● EXERCISE INSTRUCTIONS: Quote exactly and only this range of lines in the data below: the line that holds "were 2212x1659 pixels." to the line that holds "i = len(vs);", both included.

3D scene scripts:
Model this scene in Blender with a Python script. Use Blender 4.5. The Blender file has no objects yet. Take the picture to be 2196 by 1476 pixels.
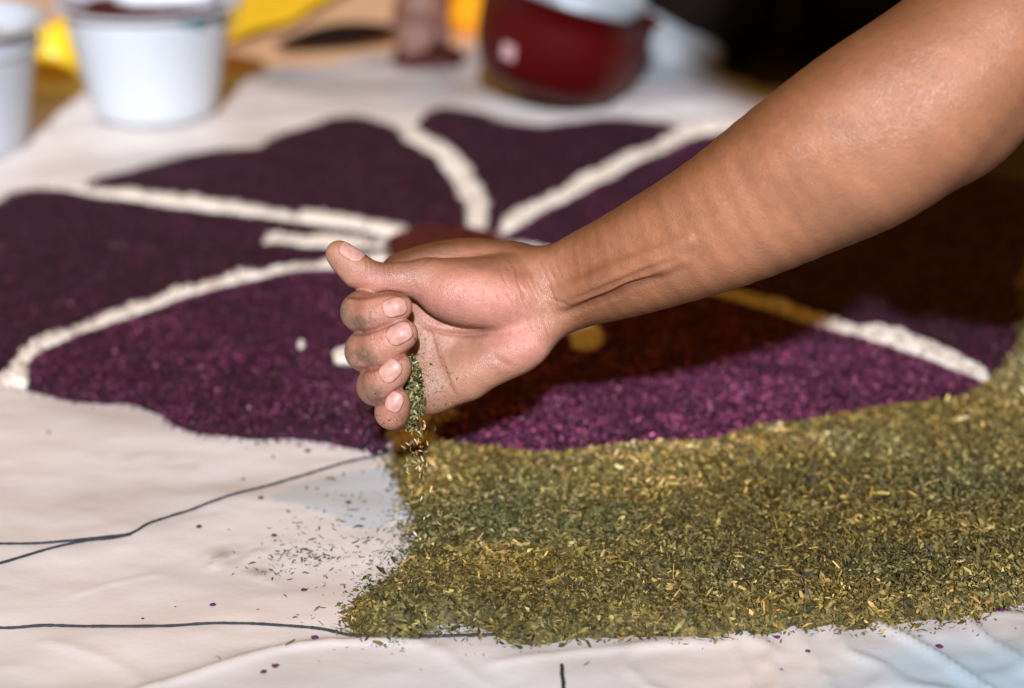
import bpy, math
import numpy as np
from mathutils import Vector

# ------------------------------------------------------------------ camera, light, exposure
S = bpy.context.scene
C = S.collection
PITCH = math.radians(22.0)
CAM = np.array([0.0, 0.0, 0.5])
FPX = 4270.0                                   # focal length in photo pixels (2196 wide)
cam_d = bpy.data.cameras.new('camera')
cam = bpy.data.objects.new('camera', cam_d); C.objects.link(cam)
cam.location = CAM; cam.rotation_euler = (math.pi/2 - PITCH, 0, 0)
cam_d.sensor_width = 36.0; cam_d.lens = 36.0*FPX/2196.0
cam_d.clip_start = 0.02; cam_d.clip_end = 600
cam_d.dof.use_dof = True; cam_d.dof.focus_distance = 1.005; cam_d.dof.aperture_fstop = 3.6
S.camera = cam

world = bpy.data.worlds.new('World'); S.world = world; world.use_nodes = True
wn = world.node_tree.nodes; wl = world.node_tree.links
wn.clear()
wout = wn.new('ShaderNodeOutputWorld')
sky = wn.new('ShaderNodeTexSky'); sky.sky_type = 'NISHITA'; sky.sun_disc = False
sky.sun_elevation = math.radians(2.0); sky.sun_rotation = math.radians(180)
b1 = wn.new('ShaderNodeBackground'); b1.inputs[1].default_value = 0.01
b2 = wn.new('ShaderNodeBackground')            # night sky glowing with warm street lighting
b2.inputs[0].default_value = (1.0, 0.46, 0.05, 1); b2.inputs[1].default_value = 0.33
ad = wn.new('ShaderNodeAddShader')
wl.new(sky.outputs[0], b1.inputs[0]); wl.new(b1.outputs[0], ad.inputs[0]); wl.new(b2.outputs[0], ad.inputs[1])
wl.new(ad.outputs[0], wout.inputs[0])

sun_d = bpy.data.lights.new('sun', 'SUN'); sun_d.energy = 5.0; sun_d.angle = math.radians(2.2)
sun_d.color = (0.79, 0.88, 1.0)
sun = bpy.data.objects.new('sun', sun_d); C.objects.link(sun)
sun.rotation_euler = Vector((-0.012, 0.853, -0.522)).to_track_quat('-Z', 'Y').to_euler()
S.view_settings.view_transform = 'Standard'
try: S.view_settings.look = 'None'
except Exception: pass
S.view_settings.exposure = 0.25; S.view_settings.gamma = 1.0

# ------------------------------------------------------------------ helpers
rng = np.random.default_rng(7)
RX = np.array([1.0, 0, 0]); UP = np.array([0, math.sin(PITCH), math.cos(PITCH)])
FW = np.array([0, math.cos(PITCH), -math.sin(PITCH)])
def ray(px, py):
    px = np.asarray(px, float); py = np.asarray(py, float)
    return ((px-1098)/FPX)[..., None]*RX + ((738-py)/FPX)[..., None]*UP + FW
def gnd(px, py, z=0.0):                        # the point of height z seen at a photo pixel
    r = ray(px, py); t = (z-0.5)/r[..., 2]
    return CAM + r*t[..., None]
def at(px, py, t):                             # the point at distance t along the view axis
    return CAM + ray(px, py)*np.asarray(t, float)[..., None]
def project(P):
    Q = P-CAM; t = Q@FW
    return 1098+FPX*(Q@RX)/t, 738-FPX*(Q@UP)/t

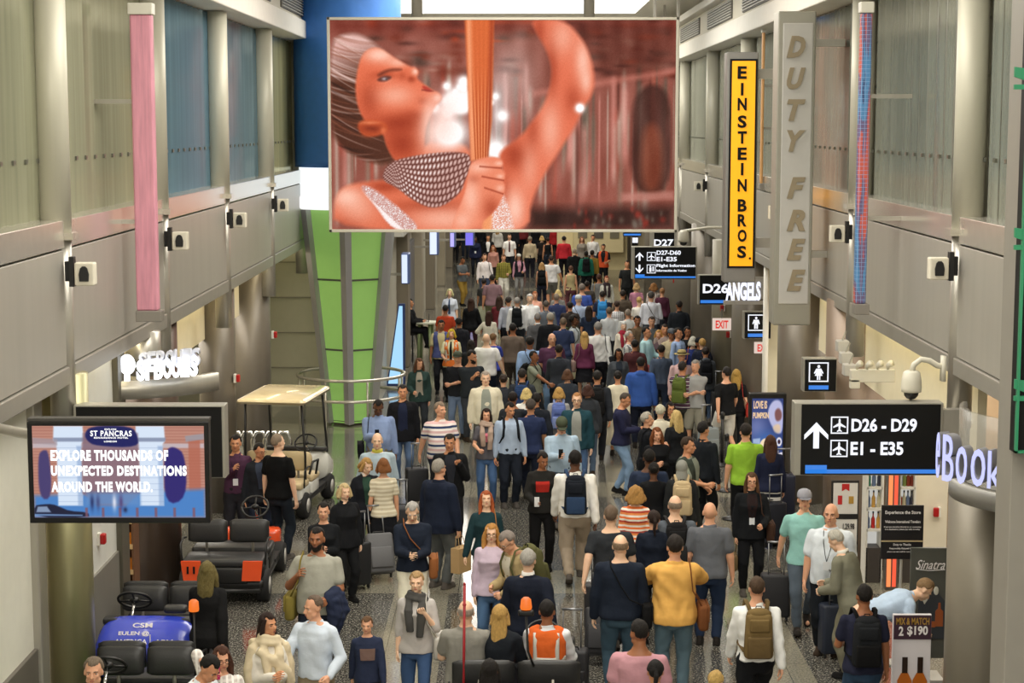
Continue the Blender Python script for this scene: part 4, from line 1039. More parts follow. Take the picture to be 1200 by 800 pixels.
# face turned up to the right
fm = poly_mask(X, Y, smooth_poly([(108, 240), (128, 172), (178, 150), (232, 188), (286, 220), (306, 222), (318, 240), (308, 258), (330, 276), (352, 290), (364, 300), (384, 306), (396, 322), (386, 340), (372, 352), (352, 392), (334, 440), (336, 545), (240, 548), (206, 490), (196, 440), (150, 420), (118, 380), (102, 310)]), 5)
skin(fm, [(186, 180, 52, 26, .85), (250, 206, 36, 16, .6), (306, 236, 12, 12, .8), (238, 316, 62, 36, .5), (380, 324, 16, 14, .7), (352, 390, 24, 60, .55), (205, 262, 20, 10, .3)], [(200, 250, 40, 14, .6), (292, 262, 14, 12, .75), (262, 252, 14, 16, .4), (150, 330, 36, 60, .6), (250, 410, 90, 34, .85), (260, 480, 70, 60, .85), (330, 335, 20, 14, .4), (300, 385, 40, 20, .5)], (226, 122, 90))
mixc(img, fm*.85*poly_mask(X, Y, smooth_poly([(176, 246), (214, 226), (262, 226), (258, 234), (216, 236), (184, 254)]), 5), (120, 62, 46))
mixc(img, fm*.9*poly_mask(X, Y, smooth_poly([(172, 266), (196, 250), (226, 252), (222, 262), (198, 272)]), 4), (96, 56, 50)); mixc(img, .8*blob(X, Y, 202, 261, 9, 5), (206, 200, 204)); mixc(img, .7*blob(X, Y, 208, 262, 4, 4), (70, 60, 64))
mixc(img, fm*.85*poly_mask(X, Y, smooth_poly([(326, 282), (350, 288), (366, 300), (352, 306), (334, 300)]), 4), (178, 58, 48)); mixc(img, fm*.7*poly_mask(X, Y, [(326, 296), (366, 301), (366, 304), (326, 300)], 3), (110, 40, 34))
mixc(img, .9*poly_mask(X, Y, smooth_poly([(104, 414), (136, 394), (200, 404), (218, 430), (184, 454), (126, 458)]), 5), (196, 92, 56)); mixc(img, .7*blob(X, Y, 160, 428, 34, 12), (126, 50, 32)); mixc(img, .6*blob(X, Y, 150, 408, 36, 6), (236, 150, 112)); mixc(img, .6*blob(X, Y, 196, 434, 10, 12), (236, 140, 100))
mixc(img, np.clip(1.7*blob(X, Y, 418, 442, 56, 48), 0, 1), (255, 252, 250)); mixc(img, .8*blob(X, Y, 395, 400, 46, 80), (250, 216, 206)); mixc(img, .5*blob(X, Y, 350, 450, 40, 80), (250, 206, 190))
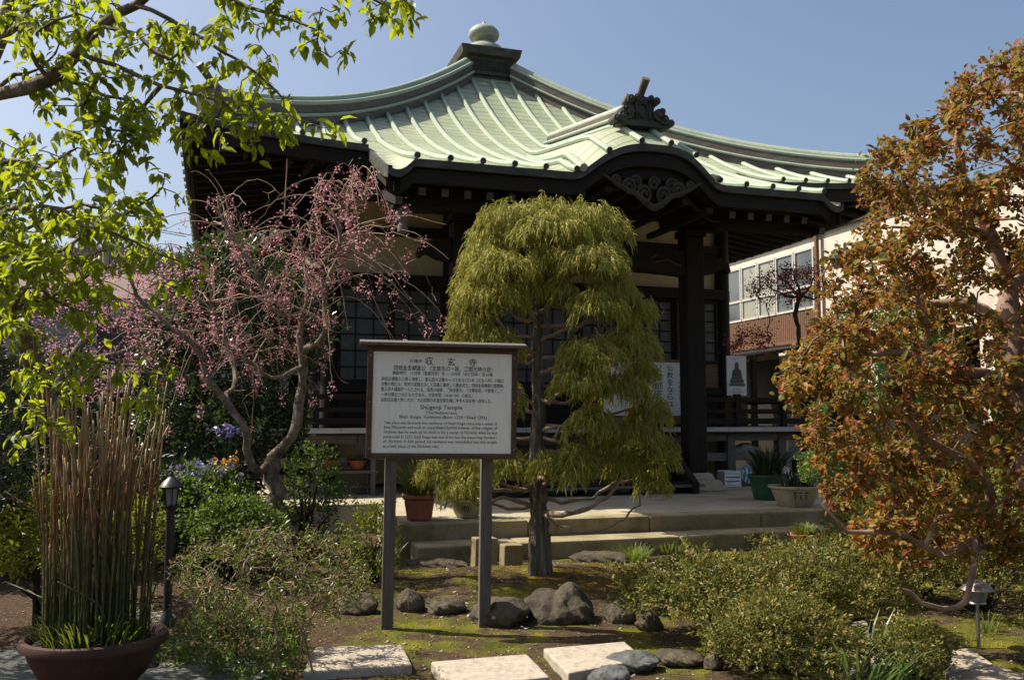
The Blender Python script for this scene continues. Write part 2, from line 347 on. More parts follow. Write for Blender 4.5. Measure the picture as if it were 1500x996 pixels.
# ================================================================ THE TEMPLE HALL (own axes: u along the front, v into depth)
A, KH, KO, ZE, HR, RT = 6.19, 3.53, 7.89, 5.60, 3.98, .5
WALL = 3.8
def fmain(u, v):
    r = max(abs(u), abs(v), .01); m = min(abs(u), abs(v)) / r; t = max(0, (A - r) / A)
    return ZE + HR * (.45 * t + .55 * t * t) + .27 * m ** 4 * (1 - t) ** 2
VT = 4.9
_t = (A - VT) / A; M0 = HR / A * (.45 + 1.1 * _t); Z0 = fmain(0, -VT); XE = KO - VT; CK = (4.98 - Z0 + M0 * XE) / XE ** 2
def zr(v): return 5.86 + (v + 7.6) * .17
def bell(s): return (1 + math.cos(PI * s)) / 2 if abs(s) < 1 else 0.0
def hump(s): return bell(abs(s) ** 1.35)
KW = 1.50; U0 = .26
def fkohai(u, v):
    if -v <= VT: z = fmain(u, v)
    else:
        x = -v - VT; z = Z0 - M0 * x + CK * x * x
    q_ = (abs(u) - (KH - .36)) / .36
    if q_ > 0: z -= .17 * math.sin(min(1, q_) * PI * .75) * max(0, min(1, (-v - 6.3) / 1.2))
    kz = zr(v) - .80 * (1 - hump((u - U0) / KW)) - .36 * (max(0, -7.3 - v) / .83) ** 1.2 - (0 if abs(u - U0) < KW else 3 * (abs(u - U0) - KW))
    k = .035; a, b = z / k, kz / k; mx = max(a, b)
    return k * (mx + math.log(math.exp(a - mx) + math.exp(b - mx)))
def front_edge(u): return -(KO + .24 * bell((u - U0) / 1.35))
temple = thing('temple_hall', 'dark wooden temple hall under a pale green pyramid roof with a curved gabled porch', 'temple', (CX, CY, 0), TH)

def rot4(k, u, v):
    for _ in range(k): u, v = -v, u
    return u, v
def roof_patch(mb, us, vf, zf, k=0, nr=30, uvs=None):
    rows = []
    for u in us:
        top = -max(abs(u), RT); row = []; f = vf(u); s = 0; prev = None
        for j in range(nr + 1):
            v = f + (top - f) * j / nr; z = zf(u, v)
            if prev: s += math.hypot(v - prev[0], z - prev[1])
            prev = (v, z)
            a, b = rot4(k, u, v); row.append((a, b, z)); uvs.append((u, v * 1.15))
        rows.append(row)
    mb.grid(rows)
mb = MB(); uvs = []
lin = lambda a, b, n: [a + (b - a) * i / n for i in range(n + 1)]
roof_patch(mb, lin(-A, -KH, 14), lambda u: -A, fmain, 0, 30, uvs)
roof_patch(mb, lin(KH, A, 14), lambda u: -A, fmain, 0, 30, uvs)
roof_patch(mb, lin(-KH, KH, 120), front_edge, fkohai, 0, 60, uvs)
for k in (1, 2, 3): roof_patch(mb, lin(-A, A, 30), lambda u: -A, fmain, k, 24, uvs)
roof = mb.build('roof', M['copper'], temple, smooth='auto', recalc=False)
uvl = roof.data.uv_layers.new(name='slope')
uv_by_vert = np.array(uvs, np.float32)
li = np.zeros(len(roof.data.loops), np.int32); roof.data.loops.foreach_get('vertex_index', li)
uvl.data.foreach_set('uv', uv_by_vert[li].ravel())
# rolled seams running down the slopes, dark end discs
mb = MB()
def rib(u, vf, zf, k, r=.046, ext=.05):
    top = -max(abs(u) + .05, RT + .15)
    if top - vf < .25: return
    pts = []; n = 22
    for j in range(n + 1):
        v = (vf - ext) + (top - vf + ext) * j / n
        a, b = rot4(k, u, v); pts.append((a, b, zf(u, max(v, vf)) + .035))
    mb.tube(pts, r, 8, 0, True, 1)
for i in range(-13, 14):
    u = i * .45
    if abs(u) < KH - .1: rib(u, front_edge(u), fkohai, 0)
    else: rib(u, -A, fmain, 0)
    for k in (1, 3): rib(u, -A, fmain, k)
mb.build('roof_seams', [M['copper_rib'], M['copper_dark']], roof, smooth='auto')
# eave edge boards following the eave line
def strip(mb, edge, drop0, drop1, inset, thick=.05):
    """edge: list of (u,v,z) with outward normal (nu,nv)"""
    rows = []
    for (u, v, z, nu, nv) in edge:
        rows.append([(u - nu * inset, v - nv * inset, z - drop0), (u - nu * inset, v - nv * inset, z - drop1),
                     (u - nu * (inset + thick), v - nv * (inset + thick), z - drop1), (u - nu * (inset + thick), v - nv * (inset + thick), z - drop0),
                     (u - nu * inset, v - nv * inset, z - drop0)])
    mb.grid(rows)
ke = [(u, front_edge(u), fkohai(u, front_edge(u)), 0, -1) for u in lin(-KH, KH, 120)]
e1 = MB(); e2 = MB()
for edge in ([(u, -A, fmain(u, -A), 0, -1) for u in lin(-A, -KH, 12)], [(u, -A, fmain(u, -A), 0, -1) for u in lin(KH, A, 12)], ke):
    strip(e1, edge, -.004, .10, .0, .06); strip(e2, edge, .11, .30, .07, .08)
for k in (1, 2, 3):
    ed = []
    for u in lin(-A, A, 24):
        a, b = rot4(k, u, -A); na, nb = rot4(k, 0, -1); ed.append((a, b, fmain(u, -A), na, nb))
    strip(e1, ed, -.004, .10, .0, .06); strip(e2, ed, .11, .30, .07, .08)
for s in (-1, 1):                                     # verges of the porch roof
    vg = [(s * KH, v, fkohai(s * KH, v), s, 0) for v in lin(-KO, -A + .5, 14)]
    strip(e1, vg, -.004, .16, .0, .06); strip(e2, vg, .17, .34, .08, .08)
e1.build('eave_edge', M['copper_dark'], temple); e2.build('eave_board', M['darkwood_h'], temple)
# soffits
mb = MB()
def soff(k, u0, u1):
    rows = []
    for u in lin(u0, u1, 20):
        row = []
        for j in range(7):
            v = -A + .1 + (A - 3.3) * j / 6
            if abs(u) > -v: v = -abs(u) + .001
            z = min(fmain(u, -A) - .18 + .13 * (v + A), fmain(u, v) - .12); a, b = rot4(k, u, v); row.append((a, b, z))
        rows.append(row)
    mb.grid(rows)
for k in range(4): soff(k, -A + .1, A - .1)
rows = []
for u in lin(-KH + .08, KH - .08, 60):
    fe = front_edge(u) + .15
    rows.append([(u, v, min(fkohai(u, v) - .26, 5.25 + .15 * bell(u / 1.6) if v > -A else 9)) for v in lin(fe, -4.2, 26)])
mb.grid(rows)
mb.build('soffit', M['darkwood_h'], temple)
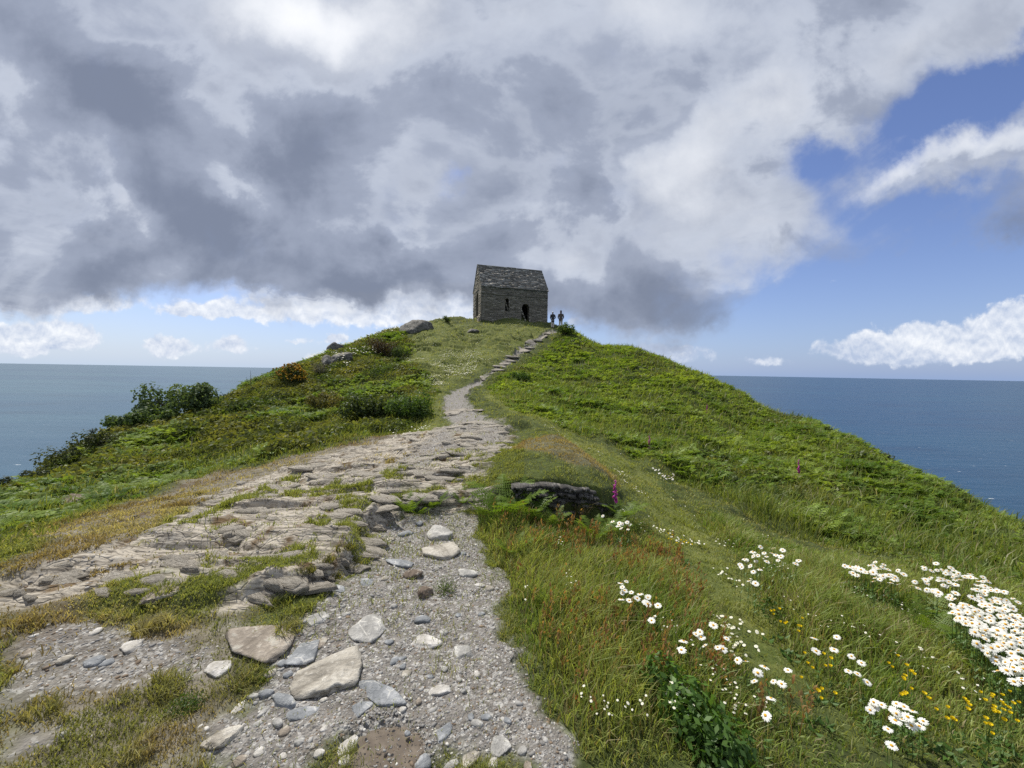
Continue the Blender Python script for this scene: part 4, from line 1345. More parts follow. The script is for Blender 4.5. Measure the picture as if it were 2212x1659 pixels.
def frond(seed, pairs=12, leaflets=0, L=1.0, droop=.55, wid=.36):
    """one fern frond, root at origin, arching along +x; unit length"""
    g = np.random.default_rng(seed)
    vs, fs, sh = [], [], []

    def tri(a, b, c, s):
        i = len(vs); vs.extend([a, b, c]); fs.append((i, i + 1, i + 2)); sh.extend(s if isinstance(s, (list, tuple)) else [s] * 3)

    def spine(t):
        return np.array([t * .80 * (1 - .15 * t) * L, .0, (1.02 * t - droop * t ** 2.1) * L])
    side = np.array([0, 1, 0.])
    ts = np.linspace(.20, .985, pairs)
    for k in range(7):
        a, b = spine(k / 7), spine((k + 1) / 7); w = .012 * (1 - k / 8)
        tri(a - side * w, a + side * w, b, .7); tri(a + side * w, b + side * w * .8, b, .7)
    for t in ts:
        o = spine(t); tg = spine(min(1, t + .02)) - spine(t - .02); tg /= np.linalg.norm(tg)
        ll = wid * L * (1 - t) ** .75 * min(1, (t - .05) / .22) + .02
        w = (ts[1] - ts[0]) * L * .62
        for s in (-1, 1):
            d = side * s * g.uniform(.85, 1.05) + tg * g.uniform(.22, .42) + np.array([0, 0, g.uniform(-.32, .06)])
            d /= np.linalg.norm(d)
            tip = o + d * ll
            shade = g.uniform(.8, 1.15)
            if leaflets:
                wv = tg - d * (tg @ d); wv /= np.linalg.norm(wv)
                for q in range(leaflets):
                    u = (q + .3) / leaflets; pos = o + d * ll * u
                    lw = w * (1 - u) ** .6 * .95 + .003
                    for e in (-1, 1):
                        tri(pos - d * ll / leaflets * .35, pos + d * ll / leaflets * .55, pos + wv * e * lw + d * ll * .10 + np.array([0, 0, -.12 * lw]), [shade * .85, shade, shade * 1.08])
            else:
                m = o + d * ll * .4
                tri(o - tg * w * .25, m + tg * w * .75, tip, [shade * .8, shade, shade * 1.1]); tri(o - tg * w * .25, tip, m - tg * w * .6, [shade * .8, shade * 1.1, shade * .95])
    return np.array(vs), np.array(fs), np.array(sh)


def fern_plant(seed, nf=6, pairs=11, leaflets=0, spread=1.0):
    g = np.random.default_rng(seed); parts = []
    for k in range(nf):
        v, f, s = frond(seed * 31 + k, pairs, leaflets, droop=g.uniform(.40, .80))
        sc = g.uniform(.6, 1.0); v = v * np.array([sc * spread, sc, sc])
        v = rotz(v, k * 2 * math.pi / nf + g.uniform(-.4, .4)) + np.array([g.uniform(-.08, .08), g.uniform(-.08, .08), 0])
        parts.append((v, f, np.repeat(s[:, None], 3, 1)))
    v, f, c = join(parts)
    return v, f, c[:, 0]


def leaf_clump(seed, n=40, size=.16, r=.5, up=.6):
    """loose tuft of leaves in a low dome, unit radius about .5"""
    g = np.random.default_rng(seed)
    d = g.normal(size=(n, 3)); d[:, 2] = np.abs(d[:, 2]); d /= np.linalg.norm(d, axis=1)[:, None]
    p = d * r * g.uniform(.35, 1.0, n)[:, None] * np.array([1, 1, up * 1.4]) + np.array([0, 0, .05])
    ax = g.normal(size=(n, 3)); ax /= np.linalg.norm(ax, axis=1)[:, None]
    nr = d + g.normal(size=(n, 3)) * .6; nr /= np.linalg.norm(nr, axis=1)[:, None]
    bx = np.cross(nr, ax); bx /= np.linalg.norm(bx, axis=1)[:, None] + 1e-9
    by = np.cross(nr, bx)
    s = (size * g.uniform(.6, 1.3, n))[:, None]
    V = np.stack([p - bx * s * .5, p + by * s * .28, p + bx * s * .55, p - by * s * .28], 1).reshape(-1, 3)
    F_ = (np.array([[0, 1, 2], [0, 2, 3]])[None] + (np.arange(n) * 4)[:, None, None]).reshape(-1, 3)
    return V, F_, np.repeat(g.uniform(.7, 1.25, n), 4)


GC = lambda *c: np.array(c)


def mixcol(t, a, b):
    return a[None] * (1 - t[:, None]) + b[None] * t[:, None]


# plant zones
Z_BR = np.concatenate([poly_w([(1050, 833), (1085, 860), (1120, 885), (1190, 918), (1310, 955), (1430, 1012), (1520, 1070), (1620, 1120), (1760, 1165), (1980, 1200), (2212, 1270)]), [(9, 2.5), (16, 5), (21, 12), (22, 24), (19, 38), (9, 44), (4.8, 37.5)], poly_w([(1215, 715), (1190, 735), (1130, 780), (1085, 812)])])
Z_BL = np.concatenate([poly_w([(860, 712), (900, 745), (880, 780), (925, 805), (940, 850), (925, 880), (935, 905), (850, 935), (760, 958), (640, 985), (520, 1012), (420, 1040), (310, 1068), (200, 1105), (60, 1160), (0, 1185)]), [(-6.5, 2.0), (-11, 1.5), (-20, 6), (-24, 16), (-24, 30), (-18, 42), (-11, 40)]])
Z_MEADOW = poly_w([(1010, 1118), (1045, 1108), (1200, 1112), (1340, 1105), (1400, 1120), (1480, 1200), (1540, 1300), (1600, 1420), (1640, 1500), (1760, 1520), (1900, 1659), (1230, 1659), (1160, 1500), (1110, 1400), (1088, 1290), (1055, 1190)])
Z_MEAD2 = np.concatenate([poly_w([(1500, 1090), (1600, 1140), (1760, 1180), (1980, 1215), (2212, 1285)]), [(6.5, 1.6), (4.0, .3), (2.4, .5)], poly_w([(2212, 1640), (1900, 1650), (1760, 1510), (1700, 1400), (1640, 1280), (1575, 1190), (1510, 1130)])])
SITES = []       # (x, y, r) kept clear of ground cover


def gz(x, y):
    return full_height(x, y)


def keep(x, y, lim=.45):
    p, k, d, l = zones(x, y)
    return (p < lim) & (k < lim)


def build_gravel():
    x, y, r = scatter(85000, .9, 9.0, -52, 30, seed=3)
    p, k, d, l = zones(x, y)
    g = np.random.default_rng(4)
    chip = ss(fbm(x * 1.9, y * 1.9, 33, 4), .50, .62) * .16
    p = p * np.where(sdf_fast(x, y, PUD, .5) > 0, .22, 1.0)
    ok = (p + k * .09 + d * chip > g.random(len(x)) * .95 + .05)
    x, y, r = x[ok], y[ok], r[ok]
    n = len(x)
    s = np.exp(g.normal(math.log(.0038), .50, n)) * np.clip(r / 2.2, .85, 2.0)
    s = np.minimum(s, .019)
    z = gz(x, y) + s * .0
    tp = []
    for q in range(8):
        v, f = facet_rock(700 + q, 1, 8, .5, 0, .05); tp.append((v, f, np.ones(len(v))))
    t = g.random(n)
    col = mixcol(t, GC(.165, .158, .150), GC(.36, .352, .335)); hot = g.random(n) < .10
    col[hot] = GC(.55, .53, .49); br = g.random(n) < .18; col[br] = GC(.20, .150, .105) * g.uniform(.7, 1.2, br.sum())[:, None]
    sc = np.stack([s * g.uniform(.8, 1.5, n), s * g.uniform(.7, 1.1, n), s * g.uniform(.7, 1.1, n)], 1)
    v, f, c = instance(tp, np.stack([x, y, z], 1), g.uniform(0, 6.28, n), sc, col, 5)
    m, nt, out = new_mat('gravel_chips')
    principled(nt, out, attr(nt, 'col').outputs['Color'], .85, .3)
    o = link('gravel', np_mesh('gravel', v, f, m, c, smooth=False)); tag(o, 'grey and pale slate gravel covering the footpath', 'gravel', kind='stuff')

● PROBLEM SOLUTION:
Continue the Blender Python script for this scene: part 4, from line 1345. More parts follow. The script is for Blender 4.5. Measure the picture as if it were 2212x1659 pixels.
def frond(seed, pairs=12, leaflets=0, L=1.0, droop=.55, wid=.36):
    """one fern frond, root at origin, arching along +x; unit length"""
    g = np.random.default_rng(seed)
    vs, fs, sh = [], [], []

    def tri(a, b, c, s):
        i = len(vs); vs.extend([a, b, c]); fs.append((i, i + 1, i + 2)); sh.extend(s if isinstance(s, (list, tuple)) else [s] * 3)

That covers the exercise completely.